A banalização da mentira

Fico abismada com a facilidade que as pessoas têm para mentir e, ao mesmo tempo, como subestimam a nossa percepção! Quantas vezes fico pensando, enquanto ouço uma mentira: “Será que estão achando que todos acreditam nisso?”

Acho que na minha listinha de pecados a mentira nunca esteve... Talvez seja bem forte dizer isso, porque em algum momento da vida uma mentirinha necessária sempre bate a nossa porta. Mas mesmo assim, prefiro optar pela verdade e sofrer as consequências dela. Até porque, para mentir, é preciso que se tenha uma inteligência privilegiada ou, do contrário, contar com a pouca percepção das pessoas.

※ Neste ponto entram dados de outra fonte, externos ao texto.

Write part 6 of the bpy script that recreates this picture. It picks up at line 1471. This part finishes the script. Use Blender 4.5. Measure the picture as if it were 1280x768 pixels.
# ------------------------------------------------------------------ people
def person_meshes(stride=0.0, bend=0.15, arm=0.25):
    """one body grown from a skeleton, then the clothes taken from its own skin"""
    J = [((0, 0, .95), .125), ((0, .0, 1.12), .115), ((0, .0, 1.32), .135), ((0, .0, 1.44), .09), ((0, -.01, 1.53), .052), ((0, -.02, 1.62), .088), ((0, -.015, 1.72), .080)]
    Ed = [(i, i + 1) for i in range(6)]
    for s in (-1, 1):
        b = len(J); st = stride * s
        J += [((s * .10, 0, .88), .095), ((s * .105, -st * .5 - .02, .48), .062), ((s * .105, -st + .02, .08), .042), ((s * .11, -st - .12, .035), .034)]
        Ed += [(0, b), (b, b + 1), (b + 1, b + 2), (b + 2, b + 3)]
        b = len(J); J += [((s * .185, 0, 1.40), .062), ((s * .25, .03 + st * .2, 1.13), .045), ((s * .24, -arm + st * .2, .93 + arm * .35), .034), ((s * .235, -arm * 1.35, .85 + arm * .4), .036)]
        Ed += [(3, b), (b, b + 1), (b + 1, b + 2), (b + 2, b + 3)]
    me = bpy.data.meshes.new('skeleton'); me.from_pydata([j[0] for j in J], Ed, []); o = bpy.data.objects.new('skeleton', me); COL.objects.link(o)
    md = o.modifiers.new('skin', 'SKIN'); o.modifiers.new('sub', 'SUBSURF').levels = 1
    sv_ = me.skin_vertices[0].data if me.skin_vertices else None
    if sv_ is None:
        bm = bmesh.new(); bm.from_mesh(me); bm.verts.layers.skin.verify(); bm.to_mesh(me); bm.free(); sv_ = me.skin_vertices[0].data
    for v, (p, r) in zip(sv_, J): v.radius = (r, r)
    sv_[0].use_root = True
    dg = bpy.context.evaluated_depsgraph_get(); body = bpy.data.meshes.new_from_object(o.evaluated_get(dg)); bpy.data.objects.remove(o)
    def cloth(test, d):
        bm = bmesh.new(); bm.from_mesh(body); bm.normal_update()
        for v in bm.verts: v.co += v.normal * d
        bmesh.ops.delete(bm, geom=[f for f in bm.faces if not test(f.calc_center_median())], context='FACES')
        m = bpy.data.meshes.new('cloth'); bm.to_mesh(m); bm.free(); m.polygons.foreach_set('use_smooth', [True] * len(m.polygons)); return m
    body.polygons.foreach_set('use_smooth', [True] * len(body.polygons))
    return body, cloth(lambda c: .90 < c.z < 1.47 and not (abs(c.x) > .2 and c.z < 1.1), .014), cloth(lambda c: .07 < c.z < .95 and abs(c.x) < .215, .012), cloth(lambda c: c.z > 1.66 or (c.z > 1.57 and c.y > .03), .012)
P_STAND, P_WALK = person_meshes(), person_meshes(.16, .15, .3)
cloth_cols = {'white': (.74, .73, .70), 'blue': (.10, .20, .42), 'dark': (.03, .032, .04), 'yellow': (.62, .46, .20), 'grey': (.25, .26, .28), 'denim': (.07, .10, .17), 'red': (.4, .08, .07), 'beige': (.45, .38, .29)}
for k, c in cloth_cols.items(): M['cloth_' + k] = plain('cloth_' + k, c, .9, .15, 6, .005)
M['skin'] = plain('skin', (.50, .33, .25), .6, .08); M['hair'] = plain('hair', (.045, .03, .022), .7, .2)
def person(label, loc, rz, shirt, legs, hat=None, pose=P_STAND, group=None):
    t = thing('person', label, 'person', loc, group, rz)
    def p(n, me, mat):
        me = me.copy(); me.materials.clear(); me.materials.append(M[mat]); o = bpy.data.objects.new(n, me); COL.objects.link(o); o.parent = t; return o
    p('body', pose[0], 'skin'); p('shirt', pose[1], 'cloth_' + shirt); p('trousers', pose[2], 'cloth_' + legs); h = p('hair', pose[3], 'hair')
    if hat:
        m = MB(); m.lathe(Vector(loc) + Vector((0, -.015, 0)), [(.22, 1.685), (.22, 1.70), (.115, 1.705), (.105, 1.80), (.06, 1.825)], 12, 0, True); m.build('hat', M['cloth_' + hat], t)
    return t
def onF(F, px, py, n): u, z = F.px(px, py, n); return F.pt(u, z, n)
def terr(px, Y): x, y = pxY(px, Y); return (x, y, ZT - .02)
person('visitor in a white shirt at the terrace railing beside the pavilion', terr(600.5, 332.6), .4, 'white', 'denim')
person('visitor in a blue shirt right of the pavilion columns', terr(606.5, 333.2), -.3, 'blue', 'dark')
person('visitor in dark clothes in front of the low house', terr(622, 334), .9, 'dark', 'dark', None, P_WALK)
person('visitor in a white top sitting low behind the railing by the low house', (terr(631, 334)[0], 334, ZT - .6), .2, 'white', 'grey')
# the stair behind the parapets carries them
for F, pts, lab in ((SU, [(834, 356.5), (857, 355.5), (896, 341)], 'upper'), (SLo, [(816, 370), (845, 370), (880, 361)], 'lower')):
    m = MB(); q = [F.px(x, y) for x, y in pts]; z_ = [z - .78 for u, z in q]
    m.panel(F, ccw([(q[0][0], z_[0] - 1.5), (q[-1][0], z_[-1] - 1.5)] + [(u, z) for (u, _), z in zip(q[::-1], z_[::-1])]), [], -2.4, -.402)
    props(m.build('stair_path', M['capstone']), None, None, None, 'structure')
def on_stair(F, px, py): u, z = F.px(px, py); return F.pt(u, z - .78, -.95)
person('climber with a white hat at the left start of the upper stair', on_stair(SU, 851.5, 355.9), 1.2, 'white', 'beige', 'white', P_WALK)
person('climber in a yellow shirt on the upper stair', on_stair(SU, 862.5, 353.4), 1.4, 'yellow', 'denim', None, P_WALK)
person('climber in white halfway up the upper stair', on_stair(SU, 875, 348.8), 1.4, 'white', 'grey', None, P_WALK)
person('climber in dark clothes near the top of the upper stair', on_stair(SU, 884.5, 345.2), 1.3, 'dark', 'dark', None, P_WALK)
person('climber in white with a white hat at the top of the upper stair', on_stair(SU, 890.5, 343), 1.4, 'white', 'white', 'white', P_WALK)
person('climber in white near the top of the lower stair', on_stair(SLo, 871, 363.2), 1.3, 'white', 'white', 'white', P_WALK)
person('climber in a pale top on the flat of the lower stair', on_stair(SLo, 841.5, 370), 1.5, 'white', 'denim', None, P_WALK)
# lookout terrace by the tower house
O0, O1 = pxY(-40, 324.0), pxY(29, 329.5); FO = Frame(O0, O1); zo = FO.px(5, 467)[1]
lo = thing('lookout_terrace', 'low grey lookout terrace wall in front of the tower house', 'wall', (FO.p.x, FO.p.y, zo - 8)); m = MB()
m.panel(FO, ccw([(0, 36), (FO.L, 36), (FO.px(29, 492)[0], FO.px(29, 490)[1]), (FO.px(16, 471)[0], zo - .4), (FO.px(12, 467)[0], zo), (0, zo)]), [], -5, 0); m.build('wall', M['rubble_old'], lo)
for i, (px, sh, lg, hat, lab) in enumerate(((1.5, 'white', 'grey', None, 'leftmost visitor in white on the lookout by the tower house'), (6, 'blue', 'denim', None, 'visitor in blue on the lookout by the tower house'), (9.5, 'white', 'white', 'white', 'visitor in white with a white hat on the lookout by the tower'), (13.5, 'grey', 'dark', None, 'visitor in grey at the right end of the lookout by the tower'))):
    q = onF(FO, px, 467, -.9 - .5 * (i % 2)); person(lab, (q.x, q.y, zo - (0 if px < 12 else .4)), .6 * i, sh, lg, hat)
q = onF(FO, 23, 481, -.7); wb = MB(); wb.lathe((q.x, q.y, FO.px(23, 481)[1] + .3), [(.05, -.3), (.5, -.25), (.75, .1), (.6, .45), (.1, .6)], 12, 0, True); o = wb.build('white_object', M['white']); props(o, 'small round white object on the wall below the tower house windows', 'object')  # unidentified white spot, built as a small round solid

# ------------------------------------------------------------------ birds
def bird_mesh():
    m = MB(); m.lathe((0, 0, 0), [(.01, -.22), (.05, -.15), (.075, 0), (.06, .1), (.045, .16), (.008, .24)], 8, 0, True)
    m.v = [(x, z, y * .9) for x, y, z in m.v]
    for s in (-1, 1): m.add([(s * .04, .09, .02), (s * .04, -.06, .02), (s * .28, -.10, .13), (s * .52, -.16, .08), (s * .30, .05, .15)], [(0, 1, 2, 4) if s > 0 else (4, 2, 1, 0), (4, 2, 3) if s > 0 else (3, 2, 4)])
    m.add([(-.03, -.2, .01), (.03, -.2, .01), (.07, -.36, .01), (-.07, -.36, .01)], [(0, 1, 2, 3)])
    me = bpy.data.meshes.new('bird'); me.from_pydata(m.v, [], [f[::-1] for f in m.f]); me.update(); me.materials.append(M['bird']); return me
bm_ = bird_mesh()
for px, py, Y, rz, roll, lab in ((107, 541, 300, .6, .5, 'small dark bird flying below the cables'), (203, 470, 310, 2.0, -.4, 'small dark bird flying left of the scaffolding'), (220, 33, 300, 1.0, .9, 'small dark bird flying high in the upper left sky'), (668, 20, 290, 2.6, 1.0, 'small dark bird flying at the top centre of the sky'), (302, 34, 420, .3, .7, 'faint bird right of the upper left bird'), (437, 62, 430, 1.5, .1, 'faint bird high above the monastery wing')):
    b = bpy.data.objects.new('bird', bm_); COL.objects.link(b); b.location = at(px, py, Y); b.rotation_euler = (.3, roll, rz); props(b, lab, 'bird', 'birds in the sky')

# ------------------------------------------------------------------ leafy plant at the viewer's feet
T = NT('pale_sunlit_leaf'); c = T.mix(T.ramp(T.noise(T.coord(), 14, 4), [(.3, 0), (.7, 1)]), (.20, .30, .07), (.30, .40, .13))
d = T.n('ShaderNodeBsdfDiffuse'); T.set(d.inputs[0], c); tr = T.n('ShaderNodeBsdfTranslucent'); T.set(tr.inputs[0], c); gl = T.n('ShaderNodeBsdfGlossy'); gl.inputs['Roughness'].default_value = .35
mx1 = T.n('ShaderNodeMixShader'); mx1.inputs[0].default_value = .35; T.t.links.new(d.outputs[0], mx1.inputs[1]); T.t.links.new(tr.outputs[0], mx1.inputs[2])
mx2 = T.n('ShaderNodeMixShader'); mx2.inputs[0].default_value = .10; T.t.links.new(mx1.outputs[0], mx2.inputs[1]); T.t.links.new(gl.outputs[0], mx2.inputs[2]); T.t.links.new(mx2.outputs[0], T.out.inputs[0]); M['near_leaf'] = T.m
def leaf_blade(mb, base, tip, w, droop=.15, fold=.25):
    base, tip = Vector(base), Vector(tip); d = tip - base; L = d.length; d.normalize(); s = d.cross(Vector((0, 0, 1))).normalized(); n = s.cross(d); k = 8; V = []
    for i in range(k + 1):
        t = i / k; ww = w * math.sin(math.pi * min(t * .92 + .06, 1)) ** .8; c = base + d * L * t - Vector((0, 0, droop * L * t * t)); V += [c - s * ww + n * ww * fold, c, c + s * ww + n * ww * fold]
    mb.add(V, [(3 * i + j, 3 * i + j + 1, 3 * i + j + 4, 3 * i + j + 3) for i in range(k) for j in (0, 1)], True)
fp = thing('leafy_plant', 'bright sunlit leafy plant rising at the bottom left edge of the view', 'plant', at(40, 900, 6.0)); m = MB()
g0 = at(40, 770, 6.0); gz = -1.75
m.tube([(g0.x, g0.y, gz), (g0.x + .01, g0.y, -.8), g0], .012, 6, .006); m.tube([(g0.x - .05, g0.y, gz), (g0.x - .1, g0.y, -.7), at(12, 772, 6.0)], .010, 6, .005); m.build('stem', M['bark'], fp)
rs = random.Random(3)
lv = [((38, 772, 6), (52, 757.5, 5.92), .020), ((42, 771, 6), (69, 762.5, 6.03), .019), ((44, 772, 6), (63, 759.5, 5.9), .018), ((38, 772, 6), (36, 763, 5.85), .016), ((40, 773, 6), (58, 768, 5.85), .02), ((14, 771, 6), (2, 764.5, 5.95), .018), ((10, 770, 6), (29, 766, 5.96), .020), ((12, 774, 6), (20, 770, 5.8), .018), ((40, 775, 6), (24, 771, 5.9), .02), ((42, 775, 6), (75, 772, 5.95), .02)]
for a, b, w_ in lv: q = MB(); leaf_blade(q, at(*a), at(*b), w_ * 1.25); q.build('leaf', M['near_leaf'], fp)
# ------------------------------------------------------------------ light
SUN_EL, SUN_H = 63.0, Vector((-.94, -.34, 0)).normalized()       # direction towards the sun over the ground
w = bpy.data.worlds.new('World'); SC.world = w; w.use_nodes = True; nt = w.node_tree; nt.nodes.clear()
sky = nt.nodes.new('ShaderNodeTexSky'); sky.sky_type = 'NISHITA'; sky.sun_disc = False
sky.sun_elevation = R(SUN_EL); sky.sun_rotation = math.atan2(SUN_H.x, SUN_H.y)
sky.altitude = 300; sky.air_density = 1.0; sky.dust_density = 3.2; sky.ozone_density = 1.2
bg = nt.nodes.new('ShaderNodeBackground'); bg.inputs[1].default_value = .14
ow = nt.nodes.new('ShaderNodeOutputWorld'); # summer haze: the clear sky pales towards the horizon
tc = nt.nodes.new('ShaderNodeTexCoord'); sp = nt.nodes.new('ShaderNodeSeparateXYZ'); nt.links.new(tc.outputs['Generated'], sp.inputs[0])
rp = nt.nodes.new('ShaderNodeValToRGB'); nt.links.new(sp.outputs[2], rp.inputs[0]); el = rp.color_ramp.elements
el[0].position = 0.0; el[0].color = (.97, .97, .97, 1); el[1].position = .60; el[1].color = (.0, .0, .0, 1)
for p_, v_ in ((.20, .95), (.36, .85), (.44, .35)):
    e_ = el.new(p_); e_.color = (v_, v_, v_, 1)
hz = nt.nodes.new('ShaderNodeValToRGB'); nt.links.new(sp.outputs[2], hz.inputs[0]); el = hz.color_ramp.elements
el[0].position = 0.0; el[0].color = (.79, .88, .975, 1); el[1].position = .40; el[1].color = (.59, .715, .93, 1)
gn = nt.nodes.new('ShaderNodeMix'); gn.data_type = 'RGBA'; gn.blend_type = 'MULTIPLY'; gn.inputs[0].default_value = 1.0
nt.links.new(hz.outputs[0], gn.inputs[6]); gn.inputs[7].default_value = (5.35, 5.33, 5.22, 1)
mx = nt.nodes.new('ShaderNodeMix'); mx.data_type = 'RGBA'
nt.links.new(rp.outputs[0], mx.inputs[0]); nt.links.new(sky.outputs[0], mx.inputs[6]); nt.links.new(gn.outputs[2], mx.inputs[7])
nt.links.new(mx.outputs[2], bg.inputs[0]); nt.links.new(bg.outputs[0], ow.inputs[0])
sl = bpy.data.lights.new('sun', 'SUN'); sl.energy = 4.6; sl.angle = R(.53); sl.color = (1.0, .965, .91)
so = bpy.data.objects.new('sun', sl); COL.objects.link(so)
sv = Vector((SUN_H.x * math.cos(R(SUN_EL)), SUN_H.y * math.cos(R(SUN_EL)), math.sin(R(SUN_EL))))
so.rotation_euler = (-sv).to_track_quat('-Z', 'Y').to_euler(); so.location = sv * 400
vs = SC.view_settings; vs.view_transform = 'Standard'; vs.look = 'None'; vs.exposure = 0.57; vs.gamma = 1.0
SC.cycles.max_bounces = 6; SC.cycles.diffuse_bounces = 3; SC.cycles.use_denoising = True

O escritor Affonso Romano de Sant’Anna bem espirituosamente (o “mente” foi proposital) diz em seu poema “A implosão da mentira”:

“Mentiram-me. Mentiram-me ontem

e hoje mentem novamente. Mentem

de corpo e alma, completamente.

E mentem de maneira tão pungente

Que acho que mentem sinceramente”.

Certa vez, na faculdade, uma colega de grupo de trabalho, para livrar toda a equipe de uma perda de pontos, inventou uma “desculpa” que eu chamaria de mentira para a professora, bem em minha frente. Aquilo me causou um tremendo mal-estar, pois ela havia me envolvido naquela história. Assim que a professora se retirou, comecei a falar sem parar, muito nervosa com o que ela havia acabado de fazer. Minha amiga mal podia compreender, pois para ela aquilo era tão simples... Até hoje, fala: “Não queiram ver a Déa nervosa...” E eu completo: “Não inventem mentira com o meu nome!”. Estranho é que depois desse episódio, ela ficou mais minha amiga. A nossa amizade é sólida justamente por causa disso.

Será que, atualmente, ser desmascarado por causa de uma mentira, não é mais desmoralização? Quando vejo os rumos que estão assumindo as investigações, CPIs, prefiro simplesmente me poupar de ser espectadora desses deprimentes espetáculos. É extremamente insuportável ver o poço de mentiras em que esses políticos se afundam a todo instante, as suas negações diante de evidências, de provas comprometedoras... Será que acham que somos um bando de idiotas ou pessoas sem ação? Para o bispo Dom Mauro Morelli o povo brasileiro é um povo muito bondoso, pois se não o fosse, nenhum presidente sairia vivo do palácio. Sabe que ele tem toda razão?

Há poucos dias, me causou surpresa a forma como um assaltante deu entrevista na TV de Pará de Minas. Ao contrário de quase todos os criminosos, que estamos acostumados a ver, utilizando de todo artifício possível para se ocultar das câmaras (colocam as mãos no rosto, abaixam a cabeça, encobrem-se com os cabelos, como fez Suzane Von Richthofen), ele simplesmente encarou as câmaras, os fotógrafos... Quando interrogado, não negou nada e, por incrível que pareça, foi revelando até coisas que não estavam sendo perguntadas. Falou claramente o número do artigo que ele estava cumprindo, etc. Um repórter perguntou-lhe como havia sido a sua infância, se a sua família tivera culpa... Ele disse que nunca lhe faltara nada e que era o único culpado, pois começara a se drogar aos doze anos. Outra atitude louvável, pois as pessoas têm uma grande dificuldade de assumir os seus erros e tentam sempre culpar alguém por eles. Esse jovem de apenas 23 anos demonstrou um grande caráter: assumindo para si toda a responsabilidade de suas faltas.

Ele merecia ser aplaudido de pé, pois não estamos acostumados a ver esse exemplo de dignidade, nem mesmo em lugares em que comportamentos assim deveriam imperar absolutos.